The sources said when the Police Administration’s attention was drawn to it, Mrs Mills-Robertson despatched a team, including the Executive Secretary of NACOB, ACP Robert Ayalingo, the Volta Regional Police Commander, DCOP Rose Bio-Atinga, and a member of the Police Intelligence and Professional Standards (PIPS) Bureau to visit the Hohoe Divisional Police Command to investigate the allegation.
According to the sources, ACP Adei-Acheampong allegedly admitted releasing the items to the alleged owners with the explanation that the owners denied cultivating the Indian hemp farms and was, accordingly, advised by the investigator, Chief Insp. Abanga to release the items, including the unlicensed weapons.
They said when asked about the identity and addresses of those who claimed ownership of the items, ACP Adei-Acheampong was unable to provide any as the police failed to take statements from them.
The sources said the visiting team was also informed that Chief Insp. Abanga proceeded on leave a day after the items were handed over to Adzabo, while eight suspects were also released on bail, with the exception of one person, Kwame Agbeko, alias Bob Rasta, who was remanded by the court.
Mrs Mills-Robertson told the Daily Graphic at the weekend that the conduct of the two police officers was highly unprofessional and embarrassing.
She was hopeful that other police officers would not repeat such mistakes, but would follow laid-down procedures in handling of suspects and exhibits.
She said she had already indicated to the personnel that nobody would be allowed to tarnish the image of the service, no matter their rank.
“If you will punish a junior officer for an offence, why not a senior officer. Senior officers should be leading by example,” she added.

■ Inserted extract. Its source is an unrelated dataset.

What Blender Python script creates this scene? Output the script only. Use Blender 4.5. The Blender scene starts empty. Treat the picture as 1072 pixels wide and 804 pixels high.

Commenting on the issue, ACP Ayalingo said NACOB had adopted a strategy dubbed “Operation-Search-and-Destroy” of Indian hemp plantations at this time of the year, which he described as the cultivation season.
He said 12 more locations have been identified in other parts of the country and pledged that NACOB would destroy them before the rains set in.
ACP Ayalingo appealed to district assemblies to liaise with the local police and assist in identifying Indian hemp plantations.
He said it would be to the credit of any District Chief Executive or district assembly helping to successfully fight the drug war in their areas of jurisdiction.